日雇い派遣大手のグッドウィルが7月末で廃業となり、次なる関心は同業大手のフルキャストの動向に集まっている。

 そのフルキャストで、労働者が待遇改善を求めて、本格的に動き出そうとしている。同社の正社員や派遣社員らが加入するフルキャストユニオンは8月30日、「社員の待遇改善を求めて総決起集会を行なう予定」という。
 
 グッドウィルは昨年4月まで、「データ装備費」という名目で派遣労働者から不透明な天引きを行なっていた。そのため、グッドウィルユニオンは過去の天引き分の全額返還を求め、グッドウィルと激しく対立した。

 一方、同じく「業務管理費」と称する天引きを行なってきたフルキャストでは、派遣労働者への返還をいち早く決めたため、フルキャストユニオンとグッドウィルユニオンの上部団体である派遣ユニオンの批判の矛先は、主にグッドウィルへと向けられてきた。

 だが、「フルキャストはいまだに業務管理費を請求した人にしか返還していない。不当な天引きをした以上、すべての対象者に返還すべきだ」(関根秀一郎・派遣ユニオン書記長)と不信感を募らせる。フルキャストユニオンでは今後、天引き問題に加えて、集合から始業時間までの賃金の未払い分の支払いや、一部の派遣先から徴収している「エリア手当」の派遣社員への還元などを同社に要求していく構えだ。

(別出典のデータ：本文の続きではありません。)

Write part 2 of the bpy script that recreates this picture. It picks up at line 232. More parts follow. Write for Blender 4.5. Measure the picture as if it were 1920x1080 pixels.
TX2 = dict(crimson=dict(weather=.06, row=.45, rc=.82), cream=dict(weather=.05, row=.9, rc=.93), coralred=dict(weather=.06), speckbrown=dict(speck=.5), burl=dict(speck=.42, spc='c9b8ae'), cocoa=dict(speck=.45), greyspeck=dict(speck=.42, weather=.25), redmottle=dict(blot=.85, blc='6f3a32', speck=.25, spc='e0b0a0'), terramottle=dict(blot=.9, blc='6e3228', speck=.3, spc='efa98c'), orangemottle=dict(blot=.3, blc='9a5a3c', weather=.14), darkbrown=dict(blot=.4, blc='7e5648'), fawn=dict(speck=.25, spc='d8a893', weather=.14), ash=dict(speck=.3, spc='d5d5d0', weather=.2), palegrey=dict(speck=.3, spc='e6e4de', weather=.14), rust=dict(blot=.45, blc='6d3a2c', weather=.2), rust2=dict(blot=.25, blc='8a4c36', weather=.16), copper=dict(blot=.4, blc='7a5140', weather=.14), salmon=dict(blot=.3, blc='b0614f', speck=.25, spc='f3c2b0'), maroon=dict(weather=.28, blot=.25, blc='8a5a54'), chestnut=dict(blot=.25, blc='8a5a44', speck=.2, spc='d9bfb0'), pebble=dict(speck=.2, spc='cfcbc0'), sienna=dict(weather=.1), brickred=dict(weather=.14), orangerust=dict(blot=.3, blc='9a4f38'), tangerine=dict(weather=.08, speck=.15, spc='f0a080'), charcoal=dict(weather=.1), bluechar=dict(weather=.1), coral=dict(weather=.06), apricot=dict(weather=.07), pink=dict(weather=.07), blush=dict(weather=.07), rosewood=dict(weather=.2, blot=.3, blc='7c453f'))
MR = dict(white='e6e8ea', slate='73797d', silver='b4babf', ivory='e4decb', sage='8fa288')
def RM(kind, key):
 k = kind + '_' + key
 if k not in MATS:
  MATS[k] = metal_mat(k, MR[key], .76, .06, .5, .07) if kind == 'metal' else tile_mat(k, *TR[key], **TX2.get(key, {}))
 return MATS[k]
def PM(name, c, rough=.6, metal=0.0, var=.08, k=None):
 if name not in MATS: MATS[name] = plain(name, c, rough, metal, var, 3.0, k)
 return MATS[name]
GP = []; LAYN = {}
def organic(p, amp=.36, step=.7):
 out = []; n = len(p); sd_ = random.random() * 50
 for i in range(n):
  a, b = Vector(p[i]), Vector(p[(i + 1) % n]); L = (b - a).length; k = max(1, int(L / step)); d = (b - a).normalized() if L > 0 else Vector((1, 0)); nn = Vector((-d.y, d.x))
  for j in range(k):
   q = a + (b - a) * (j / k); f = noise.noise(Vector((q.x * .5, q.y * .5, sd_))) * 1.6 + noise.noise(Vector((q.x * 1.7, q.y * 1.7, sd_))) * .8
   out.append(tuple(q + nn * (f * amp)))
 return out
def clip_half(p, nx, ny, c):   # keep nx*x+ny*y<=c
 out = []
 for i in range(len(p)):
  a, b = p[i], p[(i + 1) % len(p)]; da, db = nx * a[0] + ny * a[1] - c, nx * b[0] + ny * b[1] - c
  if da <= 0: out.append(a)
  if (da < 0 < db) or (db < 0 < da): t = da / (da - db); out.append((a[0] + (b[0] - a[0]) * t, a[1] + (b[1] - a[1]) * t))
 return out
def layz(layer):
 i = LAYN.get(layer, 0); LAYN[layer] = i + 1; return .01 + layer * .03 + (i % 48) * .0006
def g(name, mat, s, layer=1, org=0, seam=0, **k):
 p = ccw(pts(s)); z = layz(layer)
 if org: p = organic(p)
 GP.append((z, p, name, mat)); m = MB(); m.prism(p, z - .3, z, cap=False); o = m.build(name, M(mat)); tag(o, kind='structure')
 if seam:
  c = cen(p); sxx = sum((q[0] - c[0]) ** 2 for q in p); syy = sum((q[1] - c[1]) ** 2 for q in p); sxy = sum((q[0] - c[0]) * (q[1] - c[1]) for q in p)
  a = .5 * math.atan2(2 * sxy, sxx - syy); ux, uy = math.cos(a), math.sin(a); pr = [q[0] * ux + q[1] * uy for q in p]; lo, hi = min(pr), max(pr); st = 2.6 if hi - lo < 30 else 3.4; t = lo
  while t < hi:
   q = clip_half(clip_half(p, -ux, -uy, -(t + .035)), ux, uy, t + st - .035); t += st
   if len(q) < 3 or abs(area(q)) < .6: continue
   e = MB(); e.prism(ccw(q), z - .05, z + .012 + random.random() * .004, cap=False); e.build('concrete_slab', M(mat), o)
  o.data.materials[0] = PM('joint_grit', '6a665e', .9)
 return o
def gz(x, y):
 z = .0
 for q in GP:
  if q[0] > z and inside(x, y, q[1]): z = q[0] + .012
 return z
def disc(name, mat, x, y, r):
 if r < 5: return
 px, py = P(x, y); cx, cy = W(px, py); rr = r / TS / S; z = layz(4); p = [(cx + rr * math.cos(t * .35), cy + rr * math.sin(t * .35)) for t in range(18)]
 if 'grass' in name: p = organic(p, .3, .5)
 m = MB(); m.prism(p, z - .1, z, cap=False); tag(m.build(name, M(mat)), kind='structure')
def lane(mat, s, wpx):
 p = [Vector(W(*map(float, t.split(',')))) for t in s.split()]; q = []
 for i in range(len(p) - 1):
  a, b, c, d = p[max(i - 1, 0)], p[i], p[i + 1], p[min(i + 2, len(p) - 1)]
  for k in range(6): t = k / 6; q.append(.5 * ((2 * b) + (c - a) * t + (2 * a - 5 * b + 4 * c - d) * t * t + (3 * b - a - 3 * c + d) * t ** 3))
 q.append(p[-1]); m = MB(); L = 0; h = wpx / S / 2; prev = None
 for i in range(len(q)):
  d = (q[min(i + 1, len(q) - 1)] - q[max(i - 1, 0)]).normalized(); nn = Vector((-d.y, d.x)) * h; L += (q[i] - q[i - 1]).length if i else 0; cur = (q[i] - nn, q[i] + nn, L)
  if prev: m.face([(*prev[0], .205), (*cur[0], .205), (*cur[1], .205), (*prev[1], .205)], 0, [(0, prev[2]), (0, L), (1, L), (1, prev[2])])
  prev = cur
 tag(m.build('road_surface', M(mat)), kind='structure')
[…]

 日雇い派遣業界は厳しい逆風にさらされている。大手の不正が相次ぐなか、今秋の臨時国会では労働者派遣法の改正により、1ヵ月未満の短期派遣は、日雇い派遣も含めて禁止される見込みだ。

 こうしたなか、フルキャストは中長期の人材派遣事業への移行を進めている。グッドウィルの廃業直前の7月28日には、今秋をメドに純粋持ち株会社へ移行する方針を発表。日雇い派遣事業で傷ついた信用の回復に躍起だ。

 だが、経営環境は厳しい。今年度第3四半期(同社は9月決算)までの連結業績は、本社移転費用や店舗閉鎖損失などによる特別損失が発生したこともあり、2億4000万円の最終赤字に転落(前年同期は8億6000万円の黒字)。売上高も前年同期比約1割減の745億円となった。

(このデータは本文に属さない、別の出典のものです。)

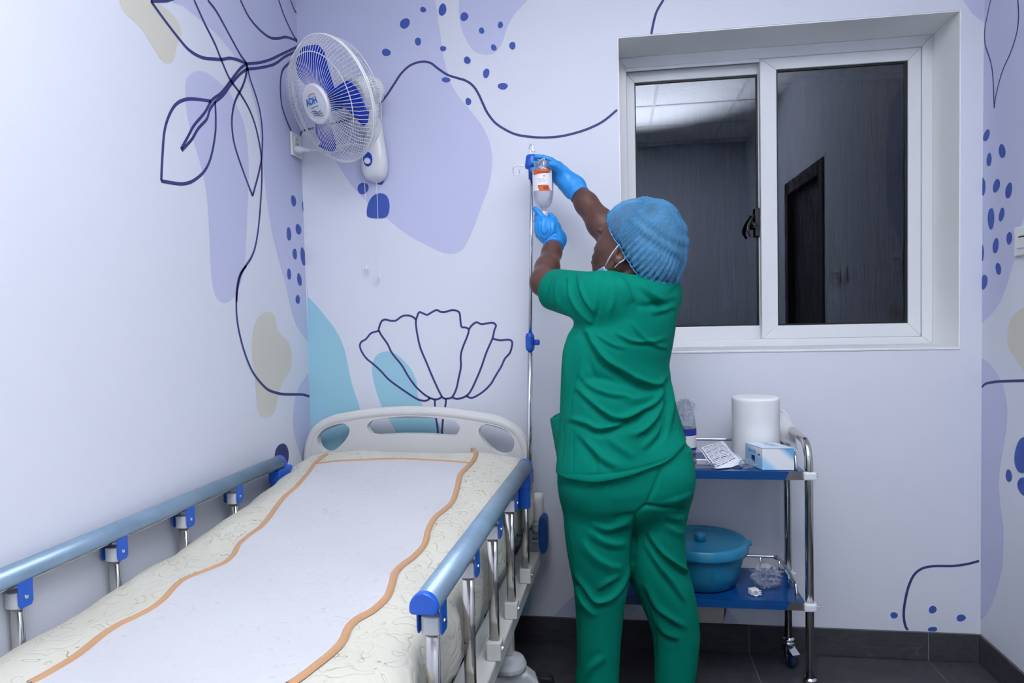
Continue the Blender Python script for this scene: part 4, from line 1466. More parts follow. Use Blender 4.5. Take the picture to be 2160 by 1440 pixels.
MB().lathe([(0.0, -0.030), (0.0095, -0.029), (0.0105, -0.022), (0.0105, -0.008), (0.0, -0.007)], (bc[0], bc[1], zbot), None, 20).build('stopper', M_MILK, drip, smooth=True)
va = math.atan2(CAM_C[1] - bc[1], CAM_C[0] - bc[0])


def wrap(name, poly, m, r):
    """flat print bent round the bottle; poly in (arc metres left of centre, height above bottle foot)"""
    V, F = [], []
    n = 14
    for i in range(n + 1):
        a, lo, hi = poly(i / n)
        V += [(bc[0] + r * math.cos(va - a / r), bc[1] + r * math.sin(va - a / r), zbot + lo), (bc[0] + r * math.cos(va - a / r), bc[1] + r * math.sin(va - a / r), zbot + hi)]
    for i in range(n):
        F.append((2 * i, 2 * i + 2, 2 * i + 3, 2 * i + 1))
    return obj(name, V, F, m, drip, smooth=True)


wrap('label', lambda t: (-0.036 + 0.082 * t, 0.058, Hh - 0.030), M_LABEL, BR + 0.0005)
wrap('label_band', lambda t: (-0.028 + 0.066 * t, Hh - 0.046 + 0.004 * (1 - t) + (0.004 if t > 0.95 or t < 0.05 else 0), Hh - 0.030), M_ORANGE, BR + 0.0008)
wrap('label_band', lambda t: (-0.024 + 0.042 * t, 0.055 + (0.0 if t < 0.85 else 0.012 * (t - 0.85) / 0.15), 0.055 + 0.020 * min(1, 0.3 + 5 * t)), M_ORANGE, BR + 0.0009)


def wrap_text(sx, size, a0, z0, m, name):
    tv, tf = text_mesh(sx, size)
    r = BR + 0.0013
    P = [(bc[0] + r * math.cos(va + (v[0] + a0) / r), bc[1] + r * math.sin(va + (v[0] + a0) / r), zbot + z0 + v[1]) for v in tv]
    obj(name, P, tf, m, drip)


wrap_text('D5', 0.018, -0.004, 0.090, mat('pale ink', lin((190, 186, 214)), 0.5), 'label_text')
wrap_text('DE', 0.0075, 0.004, 0.1035, M_INK, 'label_text')
wrap_text('D5W', 0.0085, 0.011, 0.0665, M_INK2, 'label_text')
for k in range(2):
    wrap('label_print', lambda t, k=k: (-0.016 + 0.015 * t, 0.060 + 0.006 * k, 0.0625 + 0.006 * k), M_INK2, BR + 0.0012)
wrap('label_print', lambda t: (-0.018 + 0.038 * t, Hh - 0.041, Hh - 0.0375), M_INK2, BR + 0.0011)
# hanger loop up to the hook
hk = np.array([bc[0] - 0.002, bc[1], zbot + Hh])
top = aty(1148, 338, BY)
MB().tube(spline([hk + (-0.012, 0, -0.004), hk + (-0.006, 0, 0.006), top + (0, 0, 0.006), hk + (0.008, 0, 0.006), hk + (0.014, 0, -0.004)], 5), 0.0016, 6).build('hanger_loop', M_MILK, drip, smooth=True)

# ================================================================== trolley
M_TRAY = mat('blue film', lin((4, 66, 132)), 0.16, 0.0, spec=0.5)
M_BARE = mat('brushed steel', (0.36, 0.34, 0.33), 0.3, 1.0)
TX0, TX1, TYF, TYB = 1.13, 1.757, -0.355, -0.085
TZ1, TZ0 = 0.712, 0.308                       # undersides of the two shelves
tr = tag(empty('utility_trolley', ((TX0 + TX1) / 2, (TYF + TYB) / 2, 0)), 'stainless two-shelf trolley with blue shelves under the window', 'trolley')
for x in (TX0, TX1):
    P = [(x, TYF, 0.095), (x, TYF, 0.745), (x, TYF + 0.004, 0.78), (x, TYF + 0.030, 0.815), (x, TYF + 0.075, 0.826), (x, TYB - 0.035, 0.828), (x, TYB - 0.008, 0.818), (x, TYB, 0.79), (x, TYB, 0.095)]
    Q = [np.array(P[0]), np.array(P[1])] + list(spline(P[1:8], 6)[1:]) + [np.array(P[8])]
    MB().tube(Q, 0.0125, 18).build('end_frame', M_STEEL, tr, smooth=True)


def shelf(z):
    sh = empty('shelf', parent=tr)
    sh.location = (0, 0, z)
    x0, x1, y0, y1 = TX0 + 0.014, TX1 - 0.014, TYF - 0.004, TYB + 0.004
    h = 0.026
    # tray with a turned-down apron
    m = MB()
    m.box((x0, y0, z + h - 0.003), (x1, y1, z + h)).build('tray_top', M_TRAY, sh)
    ch = 0.045
    for (ya, yb) in ((y0 - 0.001, y0 + 0.002), (y1 - 0.002, y1 + 0.001)):
        MB().add([(x0 + ch, ya, z), (x1 - ch - 0.01, ya, z), (x1 - ch, ya, z + h), (x0 + ch + 0.01, ya, z + h), (x0 + ch, yb, z), (x1 - ch - 0.01, yb, z), (x1 - ch, yb, z + h), (x0 + ch + 0.01, yb, z + h)],
                 [(0, 1, 2, 3), (7, 6, 5, 4), (0, 4, 5, 1), (1, 5, 6, 2), (2, 6, 7, 3), (3, 7, 4, 0)]).build('apron', M_TRAY, sh)
        MB().box((x0, ya + 0.0004, z), (x0 + ch + 0.012, yb - 0.0004, z + h - 0.0005)).build('bare_corner', M_BARE, sh)
        MB().box((x1 - ch - 0.012, ya + 0.0004, z), (x1, yb - 0.0004, z + h - 0.0005)).build('bare_corner', M_BARE, sh)
    for x in (x0, x1):
        MB().box((x - 0.001, y0, z), (x + 0.001, y1, z + h)).build('side_apron', M_BARE, sh)
    # clamps at the posts
    for x in (TX0, TX1):
        for y in (TYF, TYB):
            s_ = 1 if x == TX1 else -1
            cl = MB().box((x - 0.019, y - 0.019, z + 0.001), (x + 0.019, y + 0.019, z + h)).build('clamp', M_MILK, sh, bevel=0.005, bseg=3)
            MB().lathe([(0, 0), (0.0045, 0), (0.0045, 0.006), (0, 0.007)], (x + s_ * 0.019, y, z + h / 2), frame((s_, 0, 0)), 8).build('clamp_screw', M_CHROME, cl)
    # guard rail round three sides
    t = z + h + 0.05
    yb_, yf_ = y1 - 0.018, y0 + 0.018
    xg0, xg1 = x0 + 0.02, x1 - 0.02
    path = [(xg0, yf_, z + h), (xg0, yf_ + 0.004, z + h + 0.03), (xg0, yf_ + 0.035, t), (xg0, yb_ - 0.05, t), (xg0 + 0.015, yb_ - 0.012, t), (xg0 + 0.05, yb_, t),
            (xg1 - 0.05, yb_, t), (xg1 - 0.015, yb_ - 0.012, t), (xg1, yb_ - 0.05, t), (xg1, yf_ + 0.035, t), (xg1, yf_ + 0.004, z + h + 0.03), (xg1, yf_, z + h)]
    MB().tube(spline(path, 5), 0.0052, 10).build('guard_rail', M_CHROME, sh, smooth=True)
    for x, y in [(xg1 - 0.06, yb_), (xg1 - 0.005, yb_ - 0.035), (xg1, (yb_ + yf_) / 2 - 0.02), (xg0 + 0.06, yb_), ((xg0 + xg1) / 2, yb_)]:
        MB().tube([(x, y, z + h), (x, y, t)], 0.0032, 8).build('guard_pin', M_CHROME, sh, smooth=True)


shelf(TZ1)
shelf(TZ0)
M_TYRE = mat('blue grey tyre', lin((26, 50, 84)), 0.45)
for x in (TX0, TX1):
    for y in (TYF, TYB):
        cs = empty('caster', parent=tr)
        cs.location = Vector((x, y, 0)) - tr.location
        a = 0.35
        Rz = np.array([[math.cos(a), -math.sin(a), 0], [math.sin(a), math.cos(a), 0], [0, 0, 1]])
        MB().lathe([(0.0, 0.112), (0.008, 0.112), (0.008, 0.100), (0.019, 0.097), (0.021, 0.090), (0.015, 0.086), (0.021, 0.083), (0.021, 0.078), (0.0, 0.076)], (0, 0, 0), None, 20).build('swivel', M_CHROME, cs, smooth=True, local=True)
        for sd in (-1, 1):
            MB().prism([(-0.013, 0.080), (0.013, 0.080), (0.012, 0.05), (0.022, 0.026), (0.016, 0.018), (0.006, 0.020), (-0.006, 0.05)], sd * 0.0155 - 0.001, sd * 0.0155 + 0.001, Rz @ np.array([[0, 0, 1], [-1, 0, 0], [0, 1, 0]], float), (0, 0, 0)).build('fork', M_CHROME, cs, local=True)
        MB().lathe([(0.0, -0.011), (0.016, -0.011), (0.022, -0.009), (0.0245, -0.004), (0.0245, 0.004), (0.022, 0.009), (0.016, 0.011), (0.0, 0.011)], Rz @ np.array([0, -0.014, 0.0248]), Rz @ np.array([[0, 0, 1], [1, 0, 0], [0, 1, 0]], float), 24).build('wheel', M_TYRE, cs, smooth=True, local=True)
        pv = np.array([(-0.013, -0.012, 0.072), (0.013, -0.012, 0.072), (0.014, -0.046, 0.056), (-0.014, -0.046, 0.056)])
        m = MB().add(list(pv @ Rz.T) + list((pv + (0, 0, -0.0025)) @ Rz.T), [(0, 1, 2, 3), (7, 6, 5, 4), (0, 4, 5, 1), (1, 5, 6, 2), (2, 6, 7, 3), (3, 7, 4, 0)])
        m.build('brake_pedal', M_CHROME, cs, local=True)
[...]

 グッドウィルは今年1月、労働者派遣法で禁じられている港湾作業に労働者を派遣したことにより、厚生労働省から事業停止命令を受けた。同じくフルキャストでも昨年8月、港湾作業に労働者を派遣したことで事業停止命令を受けている。

 派遣ユニオンでは、「フルキャストでは違法派遣と疑わしき行為も散見されている。問題が見つかれば、厳しく追及していく」と目を光らせる。労使交渉のなかで、仮にも違法行為が発覚すれば、同社への影響は甚大だろう。